WHAT TO DO: Give the number of lines containing the word "with", and nothing else.

PROVIDED MATERIAL:
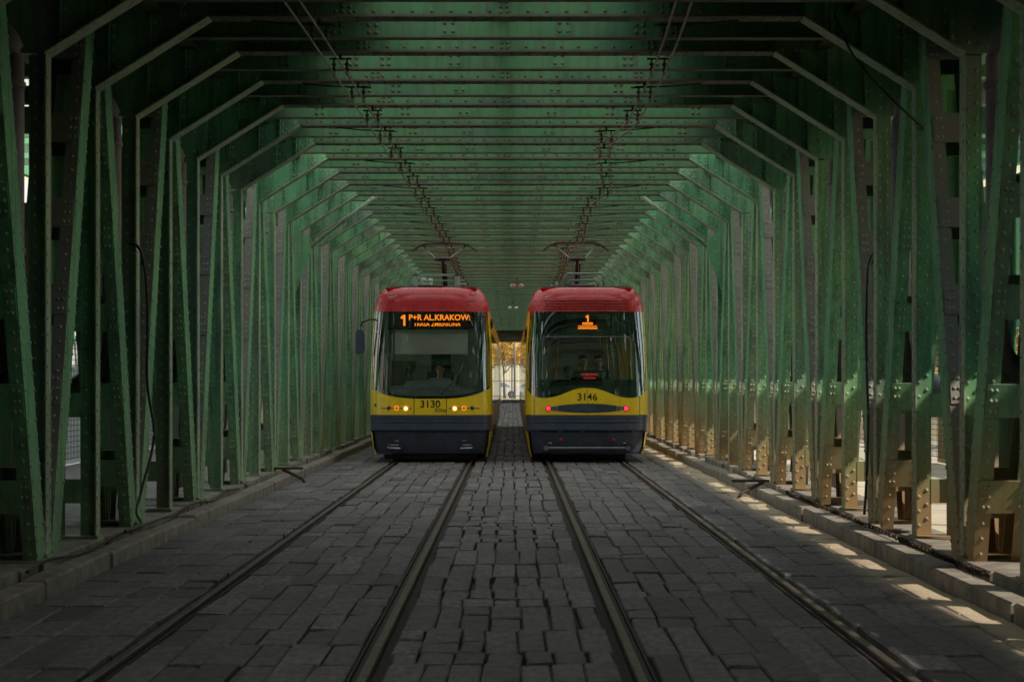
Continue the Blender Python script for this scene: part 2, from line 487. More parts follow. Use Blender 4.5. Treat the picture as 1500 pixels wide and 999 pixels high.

==

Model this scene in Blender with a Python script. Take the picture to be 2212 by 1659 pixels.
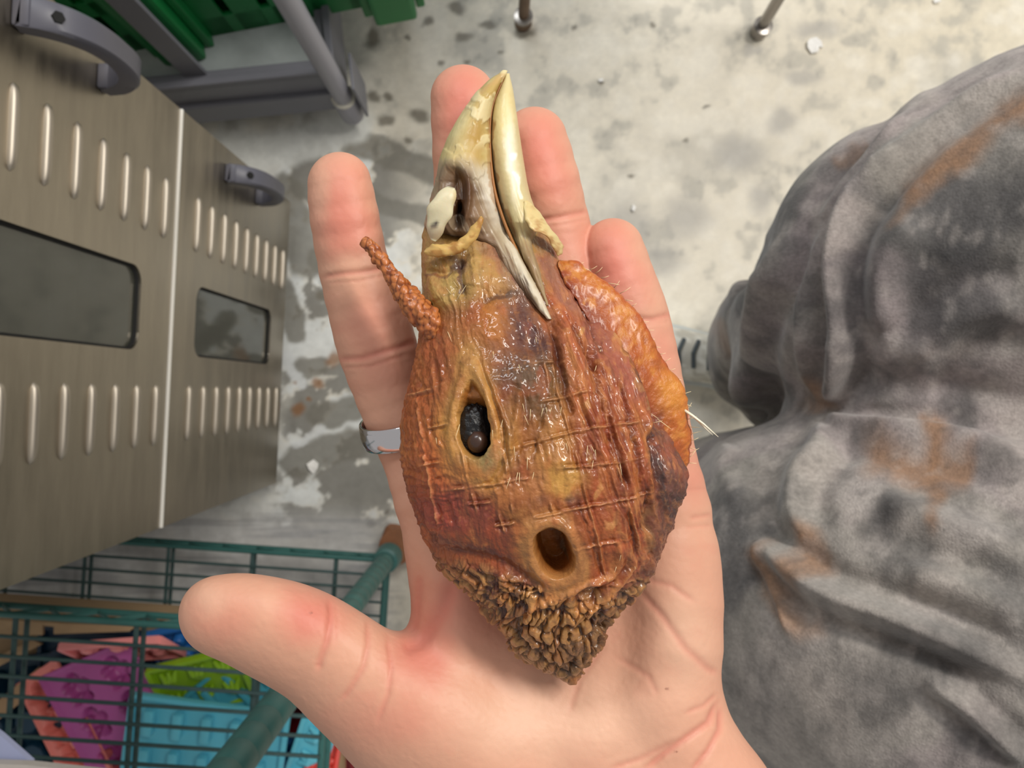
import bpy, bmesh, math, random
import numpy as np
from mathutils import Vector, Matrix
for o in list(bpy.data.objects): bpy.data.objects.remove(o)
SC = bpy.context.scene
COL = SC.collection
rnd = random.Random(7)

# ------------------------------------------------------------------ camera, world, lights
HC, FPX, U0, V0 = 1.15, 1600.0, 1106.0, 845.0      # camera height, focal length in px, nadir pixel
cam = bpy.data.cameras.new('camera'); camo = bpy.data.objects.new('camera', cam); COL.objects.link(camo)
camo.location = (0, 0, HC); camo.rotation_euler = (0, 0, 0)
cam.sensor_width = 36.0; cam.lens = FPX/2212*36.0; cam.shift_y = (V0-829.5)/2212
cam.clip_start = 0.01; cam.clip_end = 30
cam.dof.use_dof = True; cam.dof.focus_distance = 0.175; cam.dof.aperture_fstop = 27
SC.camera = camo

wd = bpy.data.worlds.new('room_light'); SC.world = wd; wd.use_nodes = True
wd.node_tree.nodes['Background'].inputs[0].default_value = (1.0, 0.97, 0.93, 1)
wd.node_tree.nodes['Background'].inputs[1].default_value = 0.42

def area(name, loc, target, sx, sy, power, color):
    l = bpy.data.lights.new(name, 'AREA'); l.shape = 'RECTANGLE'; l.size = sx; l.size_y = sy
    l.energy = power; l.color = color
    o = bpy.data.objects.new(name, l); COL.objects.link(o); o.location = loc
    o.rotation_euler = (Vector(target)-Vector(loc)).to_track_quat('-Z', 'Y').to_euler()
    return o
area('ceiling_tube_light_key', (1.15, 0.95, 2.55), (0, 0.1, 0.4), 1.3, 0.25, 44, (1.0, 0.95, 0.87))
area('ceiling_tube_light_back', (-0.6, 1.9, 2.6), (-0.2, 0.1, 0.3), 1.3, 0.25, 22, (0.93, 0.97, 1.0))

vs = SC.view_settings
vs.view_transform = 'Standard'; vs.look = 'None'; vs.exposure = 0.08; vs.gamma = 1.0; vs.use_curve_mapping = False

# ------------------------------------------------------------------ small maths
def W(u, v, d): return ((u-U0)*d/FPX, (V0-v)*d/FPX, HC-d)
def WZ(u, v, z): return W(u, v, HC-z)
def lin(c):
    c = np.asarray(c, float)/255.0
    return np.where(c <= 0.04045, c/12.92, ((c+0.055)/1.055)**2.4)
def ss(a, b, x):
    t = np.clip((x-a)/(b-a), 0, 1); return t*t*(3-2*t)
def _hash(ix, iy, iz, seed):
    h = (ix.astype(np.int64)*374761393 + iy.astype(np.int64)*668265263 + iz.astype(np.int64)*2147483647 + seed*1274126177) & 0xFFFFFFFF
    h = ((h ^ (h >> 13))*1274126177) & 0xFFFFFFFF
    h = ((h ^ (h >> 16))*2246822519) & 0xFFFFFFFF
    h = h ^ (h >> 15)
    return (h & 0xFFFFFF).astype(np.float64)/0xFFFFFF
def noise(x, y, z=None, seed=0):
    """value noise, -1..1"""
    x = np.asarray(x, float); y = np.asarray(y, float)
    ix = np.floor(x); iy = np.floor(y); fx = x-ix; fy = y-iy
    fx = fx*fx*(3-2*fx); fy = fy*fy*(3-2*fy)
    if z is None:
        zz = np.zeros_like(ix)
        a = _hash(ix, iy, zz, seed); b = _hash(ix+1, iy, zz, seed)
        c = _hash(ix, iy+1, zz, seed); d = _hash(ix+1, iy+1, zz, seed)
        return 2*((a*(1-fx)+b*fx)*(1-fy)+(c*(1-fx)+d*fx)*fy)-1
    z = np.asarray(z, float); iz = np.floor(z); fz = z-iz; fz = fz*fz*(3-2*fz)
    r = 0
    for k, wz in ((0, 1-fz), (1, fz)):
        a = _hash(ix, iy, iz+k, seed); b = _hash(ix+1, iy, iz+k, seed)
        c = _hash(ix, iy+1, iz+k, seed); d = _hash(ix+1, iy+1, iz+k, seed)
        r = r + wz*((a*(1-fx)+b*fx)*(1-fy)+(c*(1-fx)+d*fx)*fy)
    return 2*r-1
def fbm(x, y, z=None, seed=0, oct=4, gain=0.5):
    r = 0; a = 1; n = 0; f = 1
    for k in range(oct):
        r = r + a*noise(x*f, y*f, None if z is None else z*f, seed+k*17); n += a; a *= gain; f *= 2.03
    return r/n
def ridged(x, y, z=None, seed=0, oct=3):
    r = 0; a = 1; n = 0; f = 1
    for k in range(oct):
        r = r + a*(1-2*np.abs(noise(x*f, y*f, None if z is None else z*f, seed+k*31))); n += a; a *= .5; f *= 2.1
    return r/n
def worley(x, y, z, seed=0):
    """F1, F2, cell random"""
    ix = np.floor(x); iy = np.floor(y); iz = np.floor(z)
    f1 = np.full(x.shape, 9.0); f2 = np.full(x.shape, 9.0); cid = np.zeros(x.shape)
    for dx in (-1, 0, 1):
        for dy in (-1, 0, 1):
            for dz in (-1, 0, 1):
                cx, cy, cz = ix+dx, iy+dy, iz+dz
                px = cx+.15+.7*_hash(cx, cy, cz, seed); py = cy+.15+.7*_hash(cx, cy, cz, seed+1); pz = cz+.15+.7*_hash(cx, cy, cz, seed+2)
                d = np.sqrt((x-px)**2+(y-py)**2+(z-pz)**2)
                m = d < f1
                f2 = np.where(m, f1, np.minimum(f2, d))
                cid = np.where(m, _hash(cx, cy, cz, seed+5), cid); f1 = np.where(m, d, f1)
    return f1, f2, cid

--

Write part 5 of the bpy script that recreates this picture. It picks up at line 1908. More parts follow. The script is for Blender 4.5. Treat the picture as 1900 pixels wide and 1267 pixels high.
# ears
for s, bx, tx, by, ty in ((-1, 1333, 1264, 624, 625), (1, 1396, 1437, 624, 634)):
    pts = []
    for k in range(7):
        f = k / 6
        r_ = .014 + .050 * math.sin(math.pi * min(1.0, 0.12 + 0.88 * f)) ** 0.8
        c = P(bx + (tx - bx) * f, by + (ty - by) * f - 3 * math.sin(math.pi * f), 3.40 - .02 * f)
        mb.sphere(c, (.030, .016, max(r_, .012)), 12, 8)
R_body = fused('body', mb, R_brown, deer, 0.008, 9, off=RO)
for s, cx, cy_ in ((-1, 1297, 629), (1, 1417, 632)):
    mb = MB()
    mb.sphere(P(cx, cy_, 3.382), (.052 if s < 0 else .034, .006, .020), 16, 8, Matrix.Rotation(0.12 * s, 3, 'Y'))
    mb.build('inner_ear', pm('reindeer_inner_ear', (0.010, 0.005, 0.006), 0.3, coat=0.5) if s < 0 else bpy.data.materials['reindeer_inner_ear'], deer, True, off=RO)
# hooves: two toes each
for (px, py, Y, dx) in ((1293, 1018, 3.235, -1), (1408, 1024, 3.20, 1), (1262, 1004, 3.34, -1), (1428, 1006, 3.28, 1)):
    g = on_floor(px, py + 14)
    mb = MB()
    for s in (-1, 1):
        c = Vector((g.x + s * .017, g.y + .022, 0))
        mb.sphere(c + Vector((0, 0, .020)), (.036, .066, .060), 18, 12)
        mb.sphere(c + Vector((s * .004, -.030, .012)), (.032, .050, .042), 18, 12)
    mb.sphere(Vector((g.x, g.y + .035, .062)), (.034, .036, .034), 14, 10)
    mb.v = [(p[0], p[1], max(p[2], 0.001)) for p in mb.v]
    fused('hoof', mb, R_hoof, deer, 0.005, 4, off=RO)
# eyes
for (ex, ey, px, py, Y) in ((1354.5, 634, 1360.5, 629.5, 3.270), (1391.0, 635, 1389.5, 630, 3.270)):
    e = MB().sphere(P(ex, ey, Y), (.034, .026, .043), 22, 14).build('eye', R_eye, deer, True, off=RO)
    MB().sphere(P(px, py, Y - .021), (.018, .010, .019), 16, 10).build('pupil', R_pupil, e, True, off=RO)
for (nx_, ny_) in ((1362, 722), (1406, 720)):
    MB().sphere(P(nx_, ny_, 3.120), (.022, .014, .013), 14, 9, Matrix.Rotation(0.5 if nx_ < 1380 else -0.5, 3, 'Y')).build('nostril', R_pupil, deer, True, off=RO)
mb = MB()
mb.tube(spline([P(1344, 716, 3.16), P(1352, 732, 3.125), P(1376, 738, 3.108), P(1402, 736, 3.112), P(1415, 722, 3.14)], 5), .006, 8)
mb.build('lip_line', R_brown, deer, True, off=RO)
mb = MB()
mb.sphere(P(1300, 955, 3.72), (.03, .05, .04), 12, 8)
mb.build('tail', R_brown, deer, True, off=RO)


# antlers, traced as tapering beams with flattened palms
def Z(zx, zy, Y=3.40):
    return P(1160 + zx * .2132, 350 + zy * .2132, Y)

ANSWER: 2